* **THE PROBLEM**:
Every record should be written out exactly, please.
· · · · · · ·
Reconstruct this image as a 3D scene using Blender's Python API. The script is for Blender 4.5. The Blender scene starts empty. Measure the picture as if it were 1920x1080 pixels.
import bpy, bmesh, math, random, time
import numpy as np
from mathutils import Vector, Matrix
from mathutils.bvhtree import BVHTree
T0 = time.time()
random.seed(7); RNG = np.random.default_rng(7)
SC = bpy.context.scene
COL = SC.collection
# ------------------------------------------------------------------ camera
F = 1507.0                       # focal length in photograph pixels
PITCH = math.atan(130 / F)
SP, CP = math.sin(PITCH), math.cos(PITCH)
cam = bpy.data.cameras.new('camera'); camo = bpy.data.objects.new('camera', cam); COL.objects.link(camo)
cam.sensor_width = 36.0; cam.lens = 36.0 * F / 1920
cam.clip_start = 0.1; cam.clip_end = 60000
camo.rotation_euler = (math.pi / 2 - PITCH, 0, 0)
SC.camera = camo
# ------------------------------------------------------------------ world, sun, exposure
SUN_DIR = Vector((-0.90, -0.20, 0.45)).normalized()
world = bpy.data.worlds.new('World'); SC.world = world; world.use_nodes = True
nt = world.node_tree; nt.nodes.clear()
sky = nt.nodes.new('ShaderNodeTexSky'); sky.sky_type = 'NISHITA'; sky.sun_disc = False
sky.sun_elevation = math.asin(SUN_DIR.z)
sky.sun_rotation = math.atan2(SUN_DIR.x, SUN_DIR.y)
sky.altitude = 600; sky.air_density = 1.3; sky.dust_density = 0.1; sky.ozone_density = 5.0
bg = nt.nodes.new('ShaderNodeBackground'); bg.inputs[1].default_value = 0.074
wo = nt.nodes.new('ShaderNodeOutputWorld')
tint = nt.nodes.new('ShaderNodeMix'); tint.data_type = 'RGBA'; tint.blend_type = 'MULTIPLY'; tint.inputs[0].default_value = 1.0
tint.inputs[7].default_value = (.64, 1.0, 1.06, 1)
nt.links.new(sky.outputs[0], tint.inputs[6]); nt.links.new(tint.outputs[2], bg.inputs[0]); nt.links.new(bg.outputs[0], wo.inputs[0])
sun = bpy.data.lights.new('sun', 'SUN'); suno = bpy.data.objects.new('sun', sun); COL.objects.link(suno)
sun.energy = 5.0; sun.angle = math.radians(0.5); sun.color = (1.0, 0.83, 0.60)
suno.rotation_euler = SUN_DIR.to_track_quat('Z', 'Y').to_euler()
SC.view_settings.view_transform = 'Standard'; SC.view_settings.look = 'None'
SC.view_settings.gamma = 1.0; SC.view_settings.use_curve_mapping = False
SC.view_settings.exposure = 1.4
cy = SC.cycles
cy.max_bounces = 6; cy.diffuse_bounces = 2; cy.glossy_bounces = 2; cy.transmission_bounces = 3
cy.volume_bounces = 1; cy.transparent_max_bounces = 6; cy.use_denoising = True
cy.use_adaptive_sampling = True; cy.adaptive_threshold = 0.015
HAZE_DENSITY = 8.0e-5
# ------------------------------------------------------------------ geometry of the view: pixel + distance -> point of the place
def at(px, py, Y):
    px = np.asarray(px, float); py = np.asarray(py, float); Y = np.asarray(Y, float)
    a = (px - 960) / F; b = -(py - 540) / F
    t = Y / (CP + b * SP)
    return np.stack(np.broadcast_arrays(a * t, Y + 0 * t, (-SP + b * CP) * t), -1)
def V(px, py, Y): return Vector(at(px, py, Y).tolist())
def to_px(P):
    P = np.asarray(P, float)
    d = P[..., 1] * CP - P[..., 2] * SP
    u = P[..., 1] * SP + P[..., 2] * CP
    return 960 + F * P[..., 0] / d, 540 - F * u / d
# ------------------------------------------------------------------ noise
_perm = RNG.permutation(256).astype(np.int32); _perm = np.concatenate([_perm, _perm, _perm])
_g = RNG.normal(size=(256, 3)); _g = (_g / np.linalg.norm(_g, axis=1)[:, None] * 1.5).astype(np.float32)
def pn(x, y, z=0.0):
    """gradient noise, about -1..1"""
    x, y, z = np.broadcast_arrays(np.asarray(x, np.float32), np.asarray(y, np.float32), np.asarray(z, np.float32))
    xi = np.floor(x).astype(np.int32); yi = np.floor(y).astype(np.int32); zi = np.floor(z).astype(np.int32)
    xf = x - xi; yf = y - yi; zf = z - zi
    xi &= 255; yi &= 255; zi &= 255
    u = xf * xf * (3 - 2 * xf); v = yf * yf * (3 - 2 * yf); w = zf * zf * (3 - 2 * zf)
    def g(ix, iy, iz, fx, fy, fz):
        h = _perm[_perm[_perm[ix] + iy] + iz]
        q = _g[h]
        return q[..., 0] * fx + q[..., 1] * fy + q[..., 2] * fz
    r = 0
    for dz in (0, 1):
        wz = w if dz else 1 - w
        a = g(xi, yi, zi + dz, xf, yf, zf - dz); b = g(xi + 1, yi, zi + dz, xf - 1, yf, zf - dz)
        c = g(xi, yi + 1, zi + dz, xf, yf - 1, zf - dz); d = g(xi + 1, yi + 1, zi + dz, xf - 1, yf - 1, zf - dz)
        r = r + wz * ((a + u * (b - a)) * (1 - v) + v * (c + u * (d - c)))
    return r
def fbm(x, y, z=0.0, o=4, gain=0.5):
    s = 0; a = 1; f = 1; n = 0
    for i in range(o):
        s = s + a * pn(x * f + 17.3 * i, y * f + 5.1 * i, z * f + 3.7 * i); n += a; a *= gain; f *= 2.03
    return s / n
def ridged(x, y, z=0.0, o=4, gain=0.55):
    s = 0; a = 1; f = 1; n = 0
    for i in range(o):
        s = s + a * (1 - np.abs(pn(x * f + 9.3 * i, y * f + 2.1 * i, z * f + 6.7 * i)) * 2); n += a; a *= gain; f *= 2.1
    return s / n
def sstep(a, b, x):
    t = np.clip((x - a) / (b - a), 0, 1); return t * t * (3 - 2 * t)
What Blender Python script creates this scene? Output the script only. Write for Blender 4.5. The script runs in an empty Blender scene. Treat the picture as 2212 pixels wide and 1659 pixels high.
· · · · · · ·
* **REPLY**:
Reconstruct this image as a 3D scene using Blender's Python API. The script is for Blender 4.5. The Blender scene starts empty. Measure the picture as if it were 1920x1080 pixels.
import bpy, bmesh, math, random, time
import numpy as np
from mathutils import Vector, Matrix
from mathutils.bvhtree import BVHTree
T0 = time.time()
random.seed(7); RNG = np.random.default_rng(7)
SC = bpy.context.scene
COL = SC.collection
# ------------------------------------------------------------------ camera
F = 1507.0                       # focal length in photograph pixels
PITCH = math.atan(130 / F)
SP, CP = math.sin(PITCH), math.cos(PITCH)
cam = bpy.data.cameras.new('camera'); camo = bpy.data.objects.new('camera', cam); COL.objects.link(camo)
cam.sensor_width = 36.0; cam.lens = 36.0 * F / 1920
cam.clip_start = 0.1; cam.clip_end = 60000
camo.rotation_euler = (math.pi / 2 - PITCH, 0, 0)
SC.camera = camo
# ------------------------------------------------------------------ world, sun, exposure
SUN_DIR = Vector((-0.90, -0.20, 0.45)).normalized()
world = bpy.data.worlds.new('World'); SC.world = world; world.use_nodes = True
nt = world.node_tree; nt.nodes.clear()
sky = nt.nodes.new('ShaderNodeTexSky'); sky.sky_type = 'NISHITA'; sky.sun_disc = False
sky.sun_elevation = math.asin(SUN_DIR.z)
sky.sun_rotation = math.atan2(SUN_DIR.x, SUN_DIR.y)
sky.altitude = 600; sky.air_density = 1.3; sky.dust_density = 0.1; sky.ozone_density = 5.0
bg = nt.nodes.new('ShaderNodeBackground'); bg.inputs[1].default_value = 0.074
wo = nt.nodes.new('ShaderNodeOutputWorld')
tint = nt.nodes.new('ShaderNodeMix'); tint.data_type = 'RGBA'; tint.blend_type = 'MULTIPLY'; tint.inputs[0].default_value = 1.0
tint.inputs[7].default_value = (.64, 1.0, 1.06, 1)
nt.links.new(sky.outputs[0], tint.inputs[6]); nt.links.new(tint.outputs[2], bg.inputs[0]); nt.links.new(bg.outputs[0], wo.inputs[0])
sun = bpy.data.lights.new('sun', 'SUN'); suno = bpy.data.objects.new('sun', sun); COL.objects.link(suno)
sun.energy = 5.0; sun.angle = math.radians(0.5); sun.color = (1.0, 0.83, 0.60)
suno.rotation_euler = SUN_DIR.to_track_quat('Z', 'Y').to_euler()
SC.view_settings.view_transform = 'Standard'; SC.view_settings.look = 'None'
SC.view_settings.gamma = 1.0; SC.view_settings.use_curve_mapping = False
SC.view_settings.exposure = 1.4
cy = SC.cycles
cy.max_bounces = 6; cy.diffuse_bounces = 2; cy.glossy_bounces = 2; cy.transmission_bounces = 3
cy.volume_bounces = 1; cy.transparent_max_bounces = 6; cy.use_denoising = True
cy.use_adaptive_sampling = True; cy.adaptive_threshold = 0.015
HAZE_DENSITY = 8.0e-5
# ------------------------------------------------------------------ geometry of the view: pixel + distance -> point of the place
def at(px, py, Y):
    px = np.asarray(px, float); py = np.asarray(py, float); Y = np.asarray(Y, float)
    a = (px - 960) / F; b = -(py - 540) / F
    t = Y / (CP + b * SP)
    return np.stack(np.broadcast_arrays(a * t, Y + 0 * t, (-SP + b * CP) * t), -1)
def V(px, py, Y): return Vector(at(px, py, Y).tolist())
def to_px(P):
    P = np.asarray(P, float)
    d = P[..., 1] * CP - P[..., 2] * SP
    u = P[..., 1] * SP + P[..., 2] * CP
    return 960 + F * P[..., 0] / d, 540 - F * u / d
# ------------------------------------------------------------------ noise
_perm = RNG.permutation(256).astype(np.int32); _perm = np.concatenate([_perm, _perm, _perm])
_g = RNG.normal(size=(256, 3)); _g = (_g / np.linalg.norm(_g, axis=1)[:, None] * 1.5).astype(np.float32)
def pn(x, y, z=0.0):
    """gradient noise, about -1..1"""
    x, y, z = np.broadcast_arrays(np.asarray(x, np.float32), np.asarray(y, np.float32), np.asarray(z, np.float32))
    xi = np.floor(x).astype(np.int32); yi = np.floor(y).astype(np.int32); zi = np.floor(z).astype(np.int32)
    xf = x - xi; yf = y - yi; zf = z - zi
    xi &= 255; yi &= 255; zi &= 255
    u = xf * xf * (3 - 2 * xf); v = yf * yf * (3 - 2 * yf); w = zf * zf * (3 - 2 * zf)
    def g(ix, iy, iz, fx, fy, fz):
        h = _perm[_perm[_perm[ix] + iy] + iz]
        q = _g[h]
        return q[..., 0] * fx + q[..., 1] * fy + q[..., 2] * fz
    r = 0
    for dz in (0, 1):
        wz = w if dz else 1 - w
        a = g(xi, yi, zi + dz, xf, yf, zf - dz); b = g(xi + 1, yi, zi + dz, xf - 1, yf, zf - dz)
        c = g(xi, yi + 1, zi + dz, xf, yf - 1, zf - dz); d = g(xi + 1, yi + 1, zi + dz, xf - 1, yf - 1, zf - dz)
        r = r + wz * ((a + u * (b - a)) * (1 - v) + v * (c + u * (d - c)))
    return r
def fbm(x, y, z=0.0, o=4, gain=0.5):
    s = 0; a = 1; f = 1; n = 0
    for i in range(o):
        s = s + a * pn(x * f + 17.3 * i, y * f + 5.1 * i, z * f + 3.7 * i); n += a; a *= gain; f *= 2.03
    return s / n
def ridged(x, y, z=0.0, o=4, gain=0.55):
    s = 0; a = 1; f = 1; n = 0
    for i in range(o):
        s = s + a * (1 - np.abs(pn(x * f + 9.3 * i, y * f + 2.1 * i, z * f + 6.7 * i)) * 2); n += a; a *= gain; f *= 2.1
    return s / n
def sstep(a, b, x):
    t = np.clip((x - a) / (b - a), 0, 1); return t * t * (3 - 2 * t)
What Blender Python script creates this scene? Output the script only. Write for Blender 4.5. The script runs in an empty Blender scene. Treat the picture as 2212 pixels wide and 1659 pixels high.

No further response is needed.